The most intense ideological rivalry of the First Republic was in the old
Northern Region between the ruling conservative Northern People’s Congress and
the opposition Northern Elements Progressive Union. The Middle Belt was the
site of vociferous resistance against the NPC which was seen as a vehicle of
Hausa-Fulani Islamic hegemony. To this day, voting patterns in Northern Nigeria
reflect the diversity and complexity of political allegiances in the region.
The problem with the continued use of
rhetorical redundancies like “North” and “South” is that they automatically
seed a polarizing dynamic into public debate. In fact, there has never been a
cohesive Southern political consciousness. In the First Republic, Southern
Nigeria was made up of three regions – East, West and Midwest. For that reason,
the term ‘Southerner’ has never had the same political resonance as the term
‘Northerner.’
Since the demise of the regions almost a half
century ago, the terms ‘North’ and ‘South’ merely conjure up a false contest
that squanders our mental and emotional energies for the benefit of those who
stand to gain materially and politically by claiming to represent these fictitious
constituencies. It also freezes public debate at the level of infantile
polemics while the material conditions of the majority of Nigerians, both
Northerners and Southerners, continue to degenerate. For the poetry of a
“North” requires an opposing concept in a “South” to sustain the melodrama.
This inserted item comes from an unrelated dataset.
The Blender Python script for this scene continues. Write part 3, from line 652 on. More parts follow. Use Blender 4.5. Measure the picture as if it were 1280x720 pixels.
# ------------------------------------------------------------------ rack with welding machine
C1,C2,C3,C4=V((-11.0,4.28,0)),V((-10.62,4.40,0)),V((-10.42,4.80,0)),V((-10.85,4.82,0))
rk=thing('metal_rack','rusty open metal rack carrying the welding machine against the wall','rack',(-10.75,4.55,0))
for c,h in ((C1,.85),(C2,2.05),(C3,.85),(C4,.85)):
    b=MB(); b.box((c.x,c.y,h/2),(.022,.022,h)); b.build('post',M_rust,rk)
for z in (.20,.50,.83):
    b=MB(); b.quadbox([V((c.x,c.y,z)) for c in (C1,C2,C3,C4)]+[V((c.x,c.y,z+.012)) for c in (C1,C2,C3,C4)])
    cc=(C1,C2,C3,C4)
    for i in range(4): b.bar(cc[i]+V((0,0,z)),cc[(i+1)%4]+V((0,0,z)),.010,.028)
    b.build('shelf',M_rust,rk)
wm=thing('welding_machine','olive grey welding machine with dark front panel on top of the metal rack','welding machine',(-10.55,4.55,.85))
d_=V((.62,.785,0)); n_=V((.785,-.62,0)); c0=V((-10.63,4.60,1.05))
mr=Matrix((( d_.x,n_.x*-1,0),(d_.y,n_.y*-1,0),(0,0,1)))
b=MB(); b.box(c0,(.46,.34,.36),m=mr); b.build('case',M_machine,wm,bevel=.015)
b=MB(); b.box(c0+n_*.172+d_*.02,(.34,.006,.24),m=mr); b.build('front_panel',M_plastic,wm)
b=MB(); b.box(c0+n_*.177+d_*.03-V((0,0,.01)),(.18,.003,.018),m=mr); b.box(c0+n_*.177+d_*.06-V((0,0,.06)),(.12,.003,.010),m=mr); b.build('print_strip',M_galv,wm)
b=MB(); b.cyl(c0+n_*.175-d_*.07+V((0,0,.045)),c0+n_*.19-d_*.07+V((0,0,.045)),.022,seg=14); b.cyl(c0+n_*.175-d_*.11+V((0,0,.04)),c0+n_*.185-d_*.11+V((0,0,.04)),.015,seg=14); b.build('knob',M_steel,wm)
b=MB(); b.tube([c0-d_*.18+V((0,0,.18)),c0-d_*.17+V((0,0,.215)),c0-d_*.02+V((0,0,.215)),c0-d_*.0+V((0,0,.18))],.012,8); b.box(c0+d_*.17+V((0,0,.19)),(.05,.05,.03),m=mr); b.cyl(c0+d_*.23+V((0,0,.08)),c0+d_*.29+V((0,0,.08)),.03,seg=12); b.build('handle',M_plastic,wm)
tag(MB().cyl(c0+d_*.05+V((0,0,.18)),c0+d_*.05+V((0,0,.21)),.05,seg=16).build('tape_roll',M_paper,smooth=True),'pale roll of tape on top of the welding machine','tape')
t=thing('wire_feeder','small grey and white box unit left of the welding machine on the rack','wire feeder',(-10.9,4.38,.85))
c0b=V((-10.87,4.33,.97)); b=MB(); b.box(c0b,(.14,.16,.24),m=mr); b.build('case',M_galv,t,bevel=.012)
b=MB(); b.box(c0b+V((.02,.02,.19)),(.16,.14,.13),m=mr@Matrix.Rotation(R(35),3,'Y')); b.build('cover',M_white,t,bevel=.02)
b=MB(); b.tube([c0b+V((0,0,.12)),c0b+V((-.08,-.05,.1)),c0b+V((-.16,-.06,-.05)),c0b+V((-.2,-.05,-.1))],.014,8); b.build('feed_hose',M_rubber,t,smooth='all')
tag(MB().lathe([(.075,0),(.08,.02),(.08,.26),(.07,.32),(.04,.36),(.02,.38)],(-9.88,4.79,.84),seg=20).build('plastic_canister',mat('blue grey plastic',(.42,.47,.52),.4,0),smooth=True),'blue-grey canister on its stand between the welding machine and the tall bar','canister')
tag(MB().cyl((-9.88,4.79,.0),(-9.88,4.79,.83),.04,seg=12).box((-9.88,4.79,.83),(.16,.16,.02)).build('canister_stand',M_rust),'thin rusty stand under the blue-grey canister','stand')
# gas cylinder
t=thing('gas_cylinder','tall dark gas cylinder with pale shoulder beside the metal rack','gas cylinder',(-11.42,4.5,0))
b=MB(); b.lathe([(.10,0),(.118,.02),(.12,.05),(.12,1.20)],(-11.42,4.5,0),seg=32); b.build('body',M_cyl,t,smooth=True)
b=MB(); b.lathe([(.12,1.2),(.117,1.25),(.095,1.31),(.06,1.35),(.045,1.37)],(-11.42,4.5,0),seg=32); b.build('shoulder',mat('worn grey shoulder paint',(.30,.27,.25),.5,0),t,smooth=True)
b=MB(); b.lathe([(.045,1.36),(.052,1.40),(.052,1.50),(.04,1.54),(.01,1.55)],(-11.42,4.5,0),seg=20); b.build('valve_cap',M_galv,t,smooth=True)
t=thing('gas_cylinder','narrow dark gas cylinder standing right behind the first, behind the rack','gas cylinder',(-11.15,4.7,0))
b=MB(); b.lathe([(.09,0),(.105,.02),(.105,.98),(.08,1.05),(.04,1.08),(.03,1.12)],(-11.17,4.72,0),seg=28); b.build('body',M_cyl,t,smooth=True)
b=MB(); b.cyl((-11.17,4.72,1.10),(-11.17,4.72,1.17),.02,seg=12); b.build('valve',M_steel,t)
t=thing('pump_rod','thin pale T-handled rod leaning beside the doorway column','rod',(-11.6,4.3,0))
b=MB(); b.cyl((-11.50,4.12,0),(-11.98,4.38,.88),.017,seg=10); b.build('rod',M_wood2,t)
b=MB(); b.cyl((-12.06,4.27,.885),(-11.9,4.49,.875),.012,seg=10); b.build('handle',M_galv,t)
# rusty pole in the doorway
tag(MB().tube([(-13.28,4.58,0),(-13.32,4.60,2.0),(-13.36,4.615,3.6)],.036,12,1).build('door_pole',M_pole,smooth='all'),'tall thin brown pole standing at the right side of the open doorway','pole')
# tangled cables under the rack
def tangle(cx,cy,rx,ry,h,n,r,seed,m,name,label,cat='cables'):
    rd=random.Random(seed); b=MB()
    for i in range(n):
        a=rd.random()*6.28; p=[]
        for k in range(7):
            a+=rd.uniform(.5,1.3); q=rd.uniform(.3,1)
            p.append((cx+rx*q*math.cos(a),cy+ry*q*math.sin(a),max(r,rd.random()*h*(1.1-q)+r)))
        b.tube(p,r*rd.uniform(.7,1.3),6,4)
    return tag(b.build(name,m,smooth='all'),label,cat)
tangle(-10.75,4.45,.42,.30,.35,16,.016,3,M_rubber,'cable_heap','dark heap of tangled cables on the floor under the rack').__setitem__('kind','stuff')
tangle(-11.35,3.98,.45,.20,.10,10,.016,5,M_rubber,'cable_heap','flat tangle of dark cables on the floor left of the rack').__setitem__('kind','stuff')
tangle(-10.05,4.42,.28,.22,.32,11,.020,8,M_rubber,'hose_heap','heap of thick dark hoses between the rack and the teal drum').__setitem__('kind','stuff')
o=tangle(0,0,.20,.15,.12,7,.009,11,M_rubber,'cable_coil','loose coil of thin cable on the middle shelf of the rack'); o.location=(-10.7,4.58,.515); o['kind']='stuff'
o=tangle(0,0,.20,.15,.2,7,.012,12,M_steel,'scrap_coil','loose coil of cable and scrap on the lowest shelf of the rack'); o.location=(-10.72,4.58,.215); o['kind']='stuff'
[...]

Two groups benefit from continually projecting
the idea of a monolithic “North.” First, a coterie of failed Northern
politicians, contractors and ex-public functionaries, who are in many respects,
responsible for the region’s impoverishment, uses emotive appeals to a
fictitious Arewa solidarity to rally the faithful in order to negotiate more
concessions for itself.
Secondly, there is a clique of Southern media
and political elites for whom continually scapegoating the Big Bad North sells
papers and guarantees relevance. One understated fact is that 90 percent of the
Nigerian media is headquartered in Lagos. Thus, the dominant perspective on
Nigeria is mostly both one-sided and one-eyed, supplied by a media that is
limited by geography, lamentable ignorance, and not inconsiderable prejudice.
While the Arewa champions and the Southern
elites are theoretically opposed, in reality, they feed off each other. Failed
Northern politicians are played up in the Southern media as speaking for the
“North” and they themselves become the hate figures and exemplars of “Northern
villainy” that inflame Southern paranoia while gaining national relevance as a
result. Having set up a Northern straw man, some Southern elites then make a
career of standing up to the "North" or resisting "Northern
domination" or "Islamization."
An ironic symbiotic relationship has evolved
between these Northern elites and the Southern media. The latter highlights the
elites that validate the popular caricature of Northern politicians as a
perpetually scheming cauldron of slothful parasites. The same politicians,
having fed this stereotype, then purport to be offended on behalf of the
“North” and then proceed to issue even more cretinous quotes to a gleefully
appreciative press. It is a farcical pantomime. In truth, elites like Adamu
Ciroma and Ango Abdullahi who have made a public career of speaking for the
“North” are politically inconsequential and are relevant only to the extent to
which their words are broadcast in the Southern media.
The saddest thing about some of the Northern
politicians now saber-rattling about 2015 is that they have eschewed cogent
critiques of the present administration, of which there are many, and have
settled for the basest one – that it is the turn of the North. This plays into
the hands of their kindred cads on the opposing side who will simply counter
that it is not the turn of the North. And with the
media in attendance, what should be a debate over leading this country with
distinction in this century will be reduced to a brawl over whose turn it is to
share the national cake.
The fiction of the “North” also feeds a faux
discourse in Northern Nigeria that is marked by self pity, elegies to a
mythical lost golden age of Arewa, and most dangerously, the self-exculpatory
rhetoric of blame that portrays Northerners as victims of a Southern
conspiracy.
The reality of the “North” today is not of a
geopolitical leviathan but of 19 states with varying economic and political
priorities. Benue has different needs from Sokoto; Kano from Kogi and Adamawa
from the Plateau. Leaders like Ahmadu Bello were shaped by the exigencies of a
different time when Nigeria was a federation of regions. There will never be
another leader of his stature to rally the ‘North’ because that ‘North’ has
long ceased to exist. The same goes for those who futilely dream of
reincarnating Obafemi Awolowo in the Southwest. Rather than trying to channel
long dead regional avatars and to simulate their charisma, politicians should
focus on building credible national platforms for gaining national power or
stick to developing their states.
In today’s Nigeria, a politician can no more
speak for the ‘North’ or ‘South’ or any other region, than I could speak for
the Eskimos. Nigeria has grown beyond such reductionist tomfoolery.